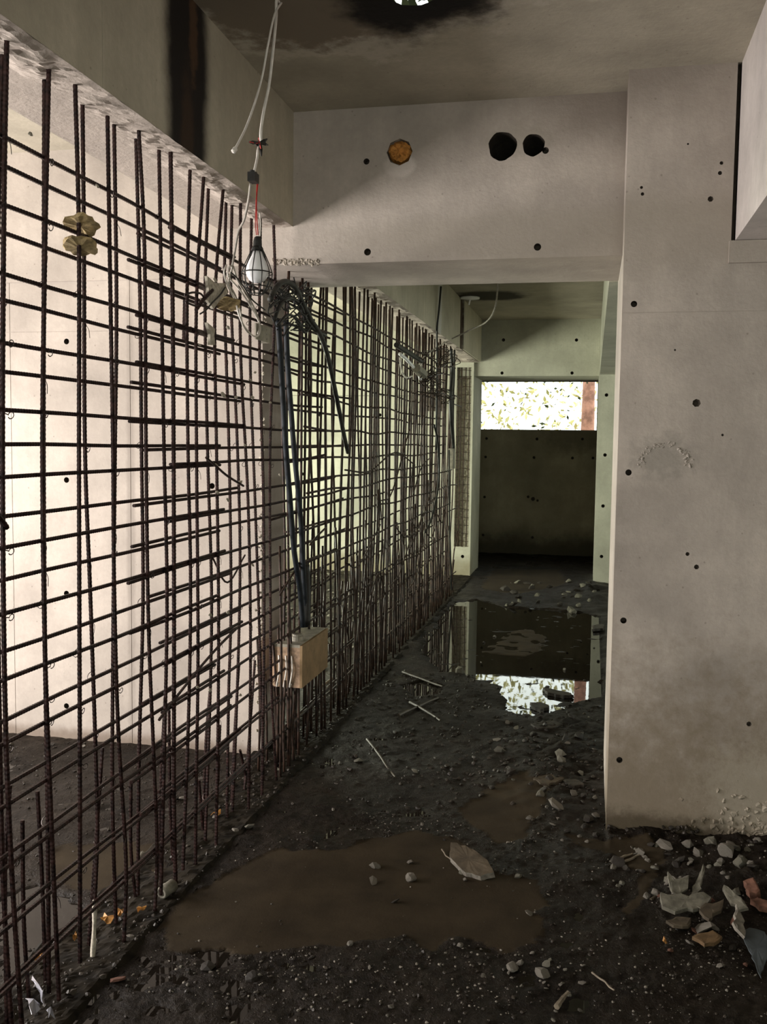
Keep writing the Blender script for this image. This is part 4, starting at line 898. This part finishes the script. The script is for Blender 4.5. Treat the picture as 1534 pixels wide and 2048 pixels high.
# crust of broken mortar on the lintel's left end and at the wall foot
lump2 = [chunk_mesh(700+i, M['broken'], .7, 1, 'crust') for i in range(4)]
def crust(name, pts, plane, val, smin, smax, mat, label):
    mb = MB()
    for x, y in pts:
        c = P(x, y, plane, val); me = rnd.choice(lump2); s = rnd.uniform(smin, smax); rot = Matrix.Rotation(rnd.uniform(0, 6.28), 3, 'Z') @ Matrix.Rotation(rnd.uniform(0, 3), 3, 'X'); n = len(mb.v)
        mb.v += [tuple(c+rot @ (v.co*s)) for v in me.vertices]; mb.f += [tuple(n+i for i in p.vertices) for p in me.polygons]
    o = mb.build(name, mat); return tag(o, label, None, None, 'structure')
crust('trim_14', [(rnd.uniform(545, 640), 522+rnd.uniform(-3, 8)) for _ in range(150)], 'Y', 4.162, .003, .011, M['broken'], 'crumbled edge at the left end of the lintel')
crust('trim_15', [(rnd.uniform(1350, 1540)+0, rnd.uniform(1575, 1690)) for _ in range(0)]+[(1534-abs(rnd.gauss(0, 70)), 1690-abs(rnd.gauss(0, 45))) for _ in range(420)], 'Y', 3.940, .010, .022, M['wall'], 'honeycombed crumbling foot of the right wall')
crust('trim_16', [(rnd.uniform(1213, 1400), 1668+rnd.uniform(-14, 10)) for _ in range(70)], 'Y', 3.925, .006, .016, M['stone_dark'], 'mud crust along the foot of the right wall')
crust('trim_17', [(527+rnd.gauss(0, 3)-(y-690)*.014, y) for y in [rnd.uniform(620, 1530) for _ in range(150)]], 'Y', 4.498, .004, .011, M['mortar'], 'chipped vertical edge of the bright cross wall')

crust('trim_18', [(1335+52*math.cos(a)*rnd.uniform(.75, 1.1)-5, 925-38*math.sin(a)*rnd.uniform(.8, 1.1)) for a in [rnd.uniform(-.2, 3.4) for _ in range(110)]], 'Y', 3.934, .005, .011, M['wall'], 'rough chipped arc on the right wall')

# ------------------------------------------------------------------ fine gravel (nobody could count it)
tmpl = []
for i in range(5):
    me = chunk_mesh(300+i, M['stone'], .7, 1, 'g'); tmpl.append((np.array([v.co[:] for v in me.vertices]), np.array([p.vertices[:] for p in me.polygons]))); bpy.data.meshes.remove(me)
def gravel(name, n, x0, x1, y0, y1, smin, smax, mat, label, mask=None):
    lift = .022 if 'on the kerb' in label else 0
    rs = np.random.RandomState(len(label)); VV = []; FF = []; o = 0; c = 0
    X = rs.uniform(x0, x1, n*3); Y = rs.uniform(y0, y1, n*3); h, s = zfloor(X, Y); dens = fbm(X, Y, 2.6, 3)+.5
    for x, y, z, si, d in zip(X, Y, h, s, dens):
        if si > 0 and rs.rand() < .96: continue
        if d < .5+rs.uniform(-.25, .15): continue
        if z < 0 and rs.rand() < .8: continue
        v, f = tmpl[rs.randint(5)]; k = smin+(smax-smin)*rs.rand()**3; a = rs.rand()*6.28; R = np.array([[math.cos(a), -math.sin(a), 0], [math.sin(a), math.cos(a), 0], [0, 0, 1]])
        VV.append((v*k) @ R.T+[x, y, z+k*.2+lift]); FF.append(f+o); o += len(v); c += 1
        if c >= n: break
    me = bpy.data.meshes.new(name); me.from_pydata(np.concatenate(VV).tolist(), [], np.concatenate(FF).tolist()); me.update(); me.materials.append(mat)
    ob = bpy.data.objects.new(name, me); COL.objects.link(ob); return tag(ob, label, 'gravel', None, 'stuff')
gravel('gravel', 3600, -1.3, 1.2, 1.9, 3.9, .0018, .0085, M['stone_dark'], 'fine wet gravel trodden into the near mud')
gravel('gravel', 2600, -1.3, 1.2, 1.9, 3.9, .0012, .0065, M['stone'], 'pale grit sprinkled over the near mud')
gravel('gravel', 1500, -1.3, .1, 3.9, 6.6, .003, .016, M['stone_dark'], 'muddy gravel over the middle of the corridor')
gravel('gravel', 2400, -3.4, -1.68, 2.0, 4.48, .002, .009, M['stone_dark'], 'fine gravel on the wet floor behind the near bars')
gravel('gravel', 1500, -1.66, -1.34, 1.9, 6.0, .003, .013, M['stone_dark'], 'dark crumbs of concrete lying on the kerb')
gravel('gravel', 1200, -3.6, -1.68, 5.2, 11.3, .008, .03, M['stone_green'], 'pale gravel on the floor behind the far bars')

# ------------------------------------------------------------------ outside
slab('ground', [((-12, 14.12, -.4), (10, 40, .6))], M['ground'])
rs = np.random.RandomState(11)
def leaves(name, n, cen, rad, size, mat, label, cat='foliage'):
    t = rs.rand(n)**.5; a = rs.rand(n)*6.28; p = np.stack([cen[0]+rad[0]*rs.uniform(-1, 1, n), cen[1]+rad[1]*rs.uniform(-1, 1, n), cen[2]+rad[2]*rs.uniform(-1, 1, n)], 1)
    u = rs.normal(size=(n, 3)); u /= np.linalg.norm(u, axis=1)[:, None]; v = np.cross(u, rs.normal(size=(n, 3))); v /= np.linalg.norm(v, axis=1)[:, None]
    s = size*rs.uniform(.5, 1.2, n)[:, None]
    V = np.stack([p-u*s, p-v*s*.4, p+u*s, p+v*s*.4], 1).reshape(-1, 3); F = np.arange(n*4).reshape(-1, 4)
    me = bpy.data.meshes.new(name); me.from_pydata(V.tolist(), [], F.tolist()); me.update(); me.materials.append(mat)
    o = bpy.data.objects.new(name, me); COL.objects.link(o); return tag(o, label, cat, None, 'stuff')
leaves('foliage', 2100, (-2.2, 18.5, 2.6), (2.4, 1.4, 1.6), .085, M['foliage'], 'sunlit yellow-green leaves outside the slot window')
leaves('foliage', 260, (-1.6, 17.3, 2.4), (1.6, .6, 1.1), .06, M['foliage_dark'], 'darker leaves outside the slot window')
leaves('foliage', 2600, (-.8, 4.4, 4.2), (.9, .9, .35), .09, M['foliage_dark'], 'dark leaves over the hole in the ceiling')
a = P(1178, 762, 'Y', 17.0)
mb = MB(); mb.tube([(a.x+.02, 17, .5), (a.x, 17, 1.6), (a.x, 17, 2.6), (a.x-.03, 17, 5.0)], [.17, .12, .105, .09], 12)
tr = tag(mb.build('tree_trunk', M['trunk'], None, True), 'reddish tree trunk outside the slot window', 'tree')
bool_cut(we, cut_e, HOLE)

───

** Task to carry out **
Quote the preceding listing precisely and completely, omitting its images.

** Solution for this task **
Keep writing the Blender script for this image. This is part 4, starting at line 898. This part finishes the script. The script is for Blender 4.5. Treat the picture as 1534 pixels wide and 2048 pixels high.
# crust of broken mortar on the lintel's left end and at the wall foot
lump2 = [chunk_mesh(700+i, M['broken'], .7, 1, 'crust') for i in range(4)]
def crust(name, pts, plane, val, smin, smax, mat, label):
    mb = MB()
    for x, y in pts:
        c = P(x, y, plane, val); me = rnd.choice(lump2); s = rnd.uniform(smin, smax); rot = Matrix.Rotation(rnd.uniform(0, 6.28), 3, 'Z') @ Matrix.Rotation(rnd.uniform(0, 3), 3, 'X'); n = len(mb.v)
        mb.v += [tuple(c+rot @ (v.co*s)) for v in me.vertices]; mb.f += [tuple(n+i for i in p.vertices) for p in me.polygons]
    o = mb.build(name, mat); return tag(o, label, None, None, 'structure')
crust('trim_14', [(rnd.uniform(545, 640), 522+rnd.uniform(-3, 8)) for _ in range(150)], 'Y', 4.162, .003, .011, M['broken'], 'crumbled edge at the left end of the lintel')
crust('trim_15', [(rnd.uniform(1350, 1540)+0, rnd.uniform(1575, 1690)) for _ in range(0)]+[(1534-abs(rnd.gauss(0, 70)), 1690-abs(rnd.gauss(0, 45))) for _ in range(420)], 'Y', 3.940, .010, .022, M['wall'], 'honeycombed crumbling foot of the right wall')
crust('trim_16', [(rnd.uniform(1213, 1400), 1668+rnd.uniform(-14, 10)) for _ in range(70)], 'Y', 3.925, .006, .016, M['stone_dark'], 'mud crust along the foot of the right wall')
crust('trim_17', [(527+rnd.gauss(0, 3)-(y-690)*.014, y) for y in [rnd.uniform(620, 1530) for _ in range(150)]], 'Y', 4.498, .004, .011, M['mortar'], 'chipped vertical edge of the bright cross wall')

crust('trim_18', [(1335+52*math.cos(a)*rnd.uniform(.75, 1.1)-5, 925-38*math.sin(a)*rnd.uniform(.8, 1.1)) for a in [rnd.uniform(-.2, 3.4) for _ in range(110)]], 'Y', 3.934, .005, .011, M['wall'], 'rough chipped arc on the right wall')

# ------------------------------------------------------------------ fine gravel (nobody could count it)
tmpl = []
for i in range(5):
    me = chunk_mesh(300+i, M['stone'], .7, 1, 'g'); tmpl.append((np.array([v.co[:] for v in me.vertices]), np.array([p.vertices[:] for p in me.polygons]))); bpy.data.meshes.remove(me)
def gravel(name, n, x0, x1, y0, y1, smin, smax, mat, label, mask=None):
    lift = .022 if 'on the kerb' in label else 0
    rs = np.random.RandomState(len(label)); VV = []; FF = []; o = 0; c = 0
    X = rs.uniform(x0, x1, n*3); Y = rs.uniform(y0, y1, n*3); h, s = zfloor(X, Y); dens = fbm(X, Y, 2.6, 3)+.5
    for x, y, z, si, d in zip(X, Y, h, s, dens):
        if si > 0 and rs.rand() < .96: continue
        if d < .5+rs.uniform(-.25, .15): continue
        if z < 0 and rs.rand() < .8: continue
        v, f = tmpl[rs.randint(5)]; k = smin+(smax-smin)*rs.rand()**3; a = rs.rand()*6.28; R = np.array([[math.cos(a), -math.sin(a), 0], [math.sin(a), math.cos(a), 0], [0, 0, 1]])
        VV.append((v*k) @ R.T+[x, y, z+k*.2+lift]); FF.append(f+o); o += len(v); c += 1
        if c >= n: break
    me = bpy.data.meshes.new(name); me.from_pydata(np.concatenate(VV).tolist(), [], np.concatenate(FF).tolist()); me.update(); me.materials.append(mat)
    ob = bpy.data.objects.new(name, me); COL.objects.link(ob); return tag(ob, label, 'gravel', None, 'stuff')
gravel('gravel', 3600, -1.3, 1.2, 1.9, 3.9, .0018, .0085, M['stone_dark'], 'fine wet gravel trodden into the near mud')
gravel('gravel', 2600, -1.3, 1.2, 1.9, 3.9, .0012, .0065, M['stone'], 'pale grit sprinkled over the near mud')
gravel('gravel', 1500, -1.3, .1, 3.9, 6.6, .003, .016, M['stone_dark'], 'muddy gravel over the middle of the corridor')
gravel('gravel', 2400, -3.4, -1.68, 2.0, 4.48, .002, .009, M['stone_dark'], 'fine gravel on the wet floor behind the near bars')
gravel('gravel', 1500, -1.66, -1.34, 1.9, 6.0, .003, .013, M['stone_dark'], 'dark crumbs of concrete lying on the kerb')
gravel('gravel', 1200, -3.6, -1.68, 5.2, 11.3, .008, .03, M['stone_green'], 'pale gravel on the floor behind the far bars')

# ------------------------------------------------------------------ outside
slab('ground', [((-12, 14.12, -.4), (10, 40, .6))], M['ground'])
rs = np.random.RandomState(11)
def leaves(name, n, cen, rad, size, mat, label, cat='foliage'):
    t = rs.rand(n)**.5; a = rs.rand(n)*6.28; p = np.stack([cen[0]+rad[0]*rs.uniform(-1, 1, n), cen[1]+rad[1]*rs.uniform(-1, 1, n), cen[2]+rad[2]*rs.uniform(-1, 1, n)], 1)
    u = rs.normal(size=(n, 3)); u /= np.linalg.norm(u, axis=1)[:, None]; v = np.cross(u, rs.normal(size=(n, 3))); v /= np.linalg.norm(v, axis=1)[:, None]
    s = size*rs.uniform(.5, 1.2, n)[:, None]
    V = np.stack([p-u*s, p-v*s*.4, p+u*s, p+v*s*.4], 1).reshape(-1, 3); F = np.arange(n*4).reshape(-1, 4)
    me = bpy.data.meshes.new(name); me.from_pydata(V.tolist(), [], F.tolist()); me.update(); me.materials.append(mat)
    o = bpy.data.objects.new(name, me); COL.objects.link(o); return tag(o, label, cat, None, 'stuff')
leaves('foliage', 2100, (-2.2, 18.5, 2.6), (2.4, 1.4, 1.6), .085, M['foliage'], 'sunlit yellow-green leaves outside the slot window')
leaves('foliage', 260, (-1.6, 17.3, 2.4), (1.6, .6, 1.1), .06, M['foliage_dark'], 'darker leaves outside the slot window')
leaves('foliage', 2600, (-.8, 4.4, 4.2), (.9, .9, .35), .09, M['foliage_dark'], 'dark leaves over the hole in the ceiling')
a = P(1178, 762, 'Y', 17.0)
mb = MB(); mb.tube([(a.x+.02, 17, .5), (a.x, 17, 1.6), (a.x, 17, 2.6), (a.x-.03, 17, 5.0)], [.17, .12, .105, .09], 12)
tr = tag(mb.build('tree_trunk', M['trunk'], None, True), 'reddish tree trunk outside the slot window', 'tree')
bool_cut(we, cut_e, HOLE)